We are friends, are we not?

CAIRO, Egypt — Sept. 11 passed by here in Egypt recently. For all intents and purposes it was just another day, which made me wonder—what do Egyptians really think of America? Is this a country full of our friends? Or have our policies turned most of Egypt’s 70-odd million people against us?

As a recipient of a huge amount of U.S. aid and the closest thing to a democracy in the region outside of Israel, Egypt should be our biggest ally in the Middle East and the Arab world, right? Sure, Egypt’s leadership enjoys the relationship (and the security and the billions that go along with it), but then again Osama’s right-hand man, Dr. Ayman al-Zawahiri, comes from a wealthy Egyptian family. So what does the rest of the country have to say?

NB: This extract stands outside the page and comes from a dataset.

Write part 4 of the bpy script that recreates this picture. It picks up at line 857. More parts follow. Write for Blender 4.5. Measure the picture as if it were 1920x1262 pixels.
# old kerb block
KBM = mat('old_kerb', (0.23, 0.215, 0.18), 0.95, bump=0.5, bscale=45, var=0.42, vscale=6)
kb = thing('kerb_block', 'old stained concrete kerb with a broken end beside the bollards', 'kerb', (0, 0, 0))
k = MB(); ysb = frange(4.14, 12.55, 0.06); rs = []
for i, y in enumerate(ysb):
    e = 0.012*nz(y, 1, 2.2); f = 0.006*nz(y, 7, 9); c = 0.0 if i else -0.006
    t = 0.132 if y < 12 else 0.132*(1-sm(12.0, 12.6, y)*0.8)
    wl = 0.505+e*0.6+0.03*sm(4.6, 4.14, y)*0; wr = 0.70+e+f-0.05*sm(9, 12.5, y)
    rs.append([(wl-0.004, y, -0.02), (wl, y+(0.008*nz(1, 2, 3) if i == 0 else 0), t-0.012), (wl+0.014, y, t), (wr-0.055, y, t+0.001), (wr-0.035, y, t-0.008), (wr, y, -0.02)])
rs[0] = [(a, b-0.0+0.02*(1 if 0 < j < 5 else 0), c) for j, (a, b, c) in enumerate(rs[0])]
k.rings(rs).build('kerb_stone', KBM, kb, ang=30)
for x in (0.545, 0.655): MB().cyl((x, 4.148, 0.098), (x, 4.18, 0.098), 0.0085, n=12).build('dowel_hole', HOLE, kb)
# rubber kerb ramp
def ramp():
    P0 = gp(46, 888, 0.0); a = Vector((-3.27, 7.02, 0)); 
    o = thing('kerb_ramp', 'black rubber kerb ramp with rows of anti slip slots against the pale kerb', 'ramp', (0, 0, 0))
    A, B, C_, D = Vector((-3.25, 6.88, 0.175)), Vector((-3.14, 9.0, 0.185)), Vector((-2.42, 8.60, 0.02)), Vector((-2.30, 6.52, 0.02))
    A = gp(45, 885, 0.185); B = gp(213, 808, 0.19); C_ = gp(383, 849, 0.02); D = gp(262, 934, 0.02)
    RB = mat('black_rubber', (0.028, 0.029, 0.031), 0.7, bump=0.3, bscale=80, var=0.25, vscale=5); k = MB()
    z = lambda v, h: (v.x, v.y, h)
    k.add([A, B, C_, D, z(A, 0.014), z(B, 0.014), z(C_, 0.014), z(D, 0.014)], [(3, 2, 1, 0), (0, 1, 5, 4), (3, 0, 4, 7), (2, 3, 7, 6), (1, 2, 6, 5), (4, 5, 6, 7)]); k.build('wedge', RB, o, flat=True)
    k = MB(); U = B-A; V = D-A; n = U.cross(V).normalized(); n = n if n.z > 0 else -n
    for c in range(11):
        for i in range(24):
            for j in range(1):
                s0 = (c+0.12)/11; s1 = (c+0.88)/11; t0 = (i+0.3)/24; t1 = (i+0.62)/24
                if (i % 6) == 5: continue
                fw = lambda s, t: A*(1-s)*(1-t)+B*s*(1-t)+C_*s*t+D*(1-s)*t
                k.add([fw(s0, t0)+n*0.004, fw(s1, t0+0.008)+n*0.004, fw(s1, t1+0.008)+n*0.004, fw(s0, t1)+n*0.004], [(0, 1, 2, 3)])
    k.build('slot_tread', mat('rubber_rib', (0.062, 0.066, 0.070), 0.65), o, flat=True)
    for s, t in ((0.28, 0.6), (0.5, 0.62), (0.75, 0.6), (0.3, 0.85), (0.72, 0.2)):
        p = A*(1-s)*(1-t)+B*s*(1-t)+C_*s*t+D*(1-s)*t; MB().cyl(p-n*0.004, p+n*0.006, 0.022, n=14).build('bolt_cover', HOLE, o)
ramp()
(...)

In search of this answer, I have pulled some clips from various Egyptian and American news sources. Most of what I pulled came from Cairo, but I’m sure The New Yorker’s cartoons would be a big hit over here anyway.

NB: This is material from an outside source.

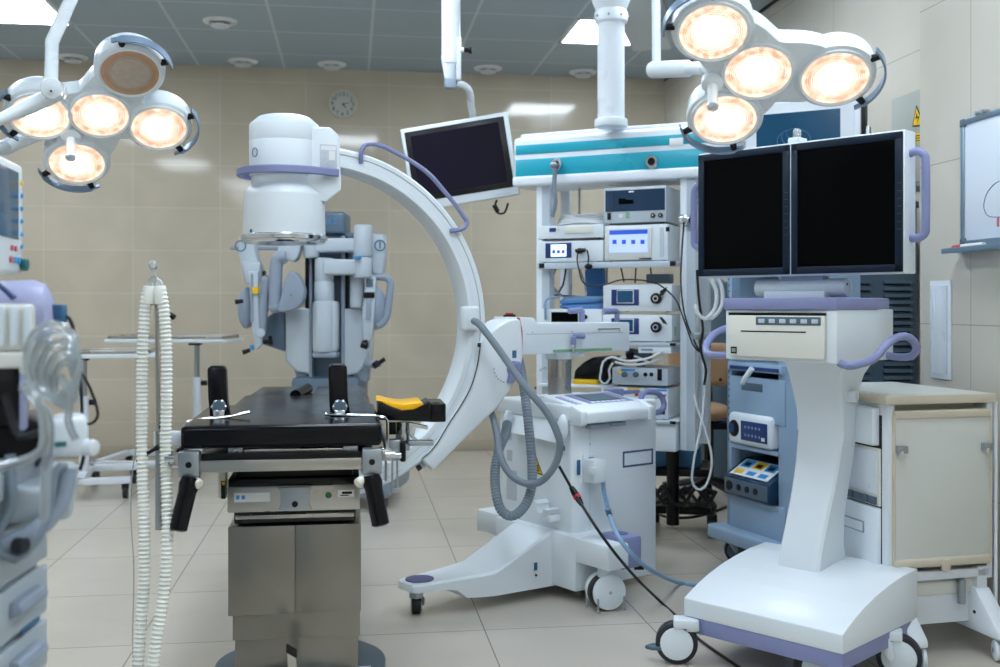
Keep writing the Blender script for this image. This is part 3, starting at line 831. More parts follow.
def bigwheel(cx, cy, a, par):
    T = FK.M @ Matrix.Translation((cx, cy, 0)) @ Matrix.Rotation(a, 4, 'Z')
    w = MB(T); w.cyl('black_rubber', (0, -.03, .066), (0, .03, .066), .066, bev=.008, seg=36); o = obj('rear_wheel', w, par)
    for s in (-1, 1):
        w = MB(T); w.cyl('white_plastic', (0, s * .022, .072), (0, s * .045, .072), .067, bev=.006, seg=36)
        w.cyl('dull_metal', (0, s * .045, .072), (0, s * .047, .072), .006)
        obj('wheel_cover', w, o)
    w = MB(T)
    w.cyl('white_plastic', (0, 0, .12), (0, 0, .17), .03); obj('stem', w, o)
    for x in (-.055, .055):
        for s in (-1, 1):
            w = MB(T); w.cyl('dull_metal', (x, s * .05, .008), (x, s * .05, .055), .004, seg=8); w.cyl('dull_metal', (x, s * .05, .004), (x, s * .05, .014), .006, seg=8); obj('wheel_guard', w, o)
bigwheel(.02, -.165, radians(-16), carm)
bigwheel(.08, .57, radians(-10), carm)
# hoses of the C-arm
def zp(px, py, Z): return P(px, py, Z)
mb = MB()
cabpts = [(474, 321, 4.02), (480, 325, 3.98), (497, 347, 3.95), (511, 367, 3.93), (526, 388, 3.9), (545, 410, 3.9), (556, 430, 3.9), (560, 447, 3.92), (554, 467, 3.95), (540, 482, 3.98), (524, 483, 4.0), (509, 473, 4.02), (500, 455, 4.05), (497, 435, 4.1), (493, 417, 4.15), (487, 406, 4.2)]
mb.tube('hose_grey', [zp(*p) for p in cabpts], .0135, 14, step=.015)
obj('cable_loop', mb, carm)
mb = MB()
hp = [(517, 352, 4.3), (521, 370, 4.22), (525, 395, 4.15), (529, 430, 4.1), (532, 465, 4.08), (531, 490, 4.05), (524, 507, 4.02), (512, 516, 4.0), (501, 510, 4.02), (496, 492, 4.05), (495, 470, 4.1), (499, 450, 4.15), (505, 435, 4.2), (507, 424, 4.3)]
mb.tube('hose_grey', [zp(*p) for p in hp], .0195, 16, ridge=(.012, .0028), step=.01)
obj('ribbed_hose', mb, carm)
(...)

Before we get there, though, a quick history lesson is necessary—what’s going on in Egypt today? Well, the Sphinx still stands near the Great Pyramid, but a lot else has changed. Technically a democracy, Egypt has one major political party, the National Democratic Party. President Hosni Mubarak is currently serving his fourth consecutive term and most likely his son Gamal will succeed him. Egypt’s economy is very weak, saddled by, among other things, high rates of illiteracy and low rates of foreign investment. Mubarak overhauled his entire cabinet this summer because it was considered too old and out of touch.

Egypt is also home to the Muslim Brotherhood, an Islamic organization set on bringing Egypt under Islamic law and doing who-knows-what to Israel, President George W. Bush or the U.S. Thanks to some shady legal work, Murbarak has been successful in pushing the Brotherhood underground during his term. It is unclear how popular the Brotherhood is, but it does hold 16 of the 435 seats in parliament, and when one of its leaders died in 2002, 200,000 people showed up at the funeral.

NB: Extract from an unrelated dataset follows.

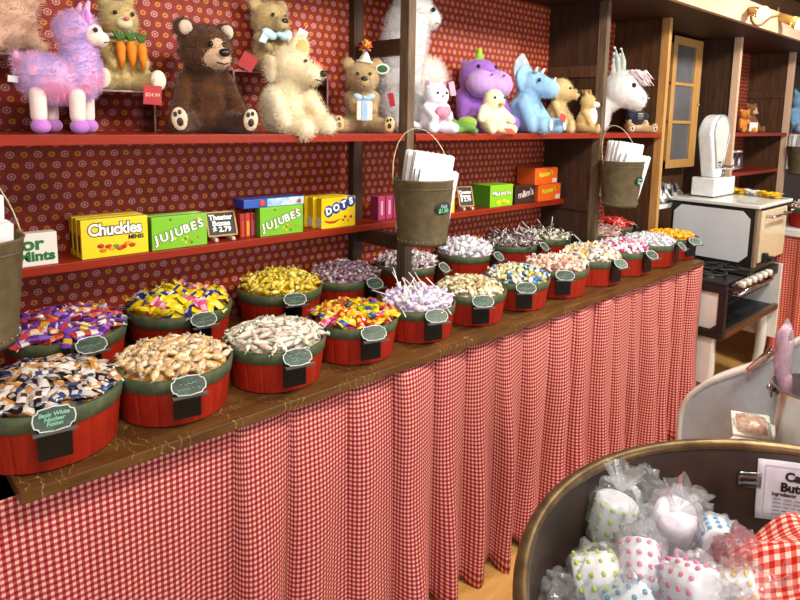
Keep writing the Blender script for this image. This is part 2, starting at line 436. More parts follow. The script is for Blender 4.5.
def plate_outline(w=.037, h=.023, r=.009):
    p = []
    for sx, sz, st in ((1, 1, 0), (-1, 1, 1), (-1, -1, 2), (1, -1, 3)):
        arc = [(w*sx - r*sx*cos(t), h*sz - r*sz*sin(t)) for t in [pi/2*k/4 for k in range(5)]]
        # concave corner: centre at the corner itself
        arc = [(w*sx-r*sx*sin(t), h*sz-r*sz*cos(t)) for t in [pi/2*k/4 for k in range(5)]]
        if st % 2 == 0: arc = arc[::-1]
        if st in (1, 3): pass
        p += arc if st in (0, 2) else arc
        # bulge in the middle of each side
        if st == 0: p += [(.012, h+.0015), (0, h+.0035), (-.012, h+.0015)]
        if st == 1: p += [(-w-.002, .006), (-w-.003, 0), (-w-.002, -.006)]
        if st == 2: p += [(-.012, -h-.0015), (0, -h-.0035), (.012, -h-.0015)]
        if st == 3: p += [(w+.002, -.006), (w+.003, 0), (w+.002, .006)]
    c = sorted(p, key=lambda q: atan2(q[1]*1.5, q[0]))
    return c
OUT = plate_outline()
pan_me = M().box((0, 0, -.047), (.062, .003, .098)).box((0, .006, -.0015), (.05, .012, .003)).mesh('holder', M_blk)
lip_me = M().box((0, 0, 0), (.078, .016, .0025)).box((0, -.007, .002), (.078, .002, .004)).mesh('lip', mat('#5c605e', .25, coat=.6))
plate_me = M().prism(OUT, .002).mesh('plate', M_cham)
bord_me = M().tube([(x*.95, -.0006, z*.93) for x, z in OUT], .0014, 6, closed=True).mesh('border', M_chalkw)
def scribble(seed, lines):
    r = random.Random(seed); k = M()
    for i in range(lines):
        z = .011-(i+.5)*.026/lines; w = r.uniform(.018, .027); x = -w; pts = []
        while x < w:
            pts.append((x, -.0008, z+r.uniform(-.0035, .0035))); x += r.uniform(.0016, .003)
            if r.random() < .12 and len(pts) > 1: k.tube(pts, .0006, 4); pts = []; x += .003
        if len(pts) > 1: k.tube(pts, .0006, 4)
    return k.mesh('lettering', M_chalk)
SCR = [scribble(k, 1+k % 3) for k in range(6)]
nsign = 0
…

About the only thing anyone can totally agree on here seems to be anything anti-Israel, U.S. foreign policy in the Middle East or just Jews in general. State run television aired a 41-episode series about the “Protocols of Zion” last year while the Brotherhood calls al Qaeda “an American illusion.” (The New Yorker July 12 and 19, 2004.)

So again I ask—what’s the word on the street? First we have Americans saying things about the Middle East, and second, we have the flip-side.

• “The United States is the only thing standing between tyranny and the rest of the world now. We saved Europe from Hitler and now we’re saving the rest of the world from fundamentalist Muslims who will do anything to get where they want—even kill children. If people don’t start get behind Bush and stop the negativism, they’re going to get theirs.” (Middle East Times, Sept. 4 to 10.)

And the reverse:

• Speaking of Defense Secretary Paul Wolfowitz and undersecretary Douglas Feith, “Both men are well-known for their fanatical support of Israel and profound dislike of Arabs and Muslims, positions that are well documented in their writings and comments over decades.... The balance is so skewed that Israel is not only telling the U.S. what to do in the region, but determining which wars and what sanctions America will impose on whomever Israel and her Washington spies designate as enemies.” (Middle East Times Sept. 4 to10.)

• A student at the American University in Cairo, a place where Duke sends students regularly study abroad, said, “Also, when the United States pushes for democracy without really supporting liberalism in the Islamic world in an adequate way, support for the Islamists grows.... I see people at A.U.C. tilted towards the Jihadist cause more and more. They’re watching satellite television, they’re watching Saudi-financed channels, they’re listening to the cassette tapes of fundamentalists sold on every street corner, they’re reading Islam Online and lots of other websites like that.... A clash of civilizations is a war that West cannot win.” (The New Yorker)

An entire country’s opinion can not obviously be captured in two opinions. But they do say something small, do they not?

 

Jesse Shuger-Colvin is a Trinity junior.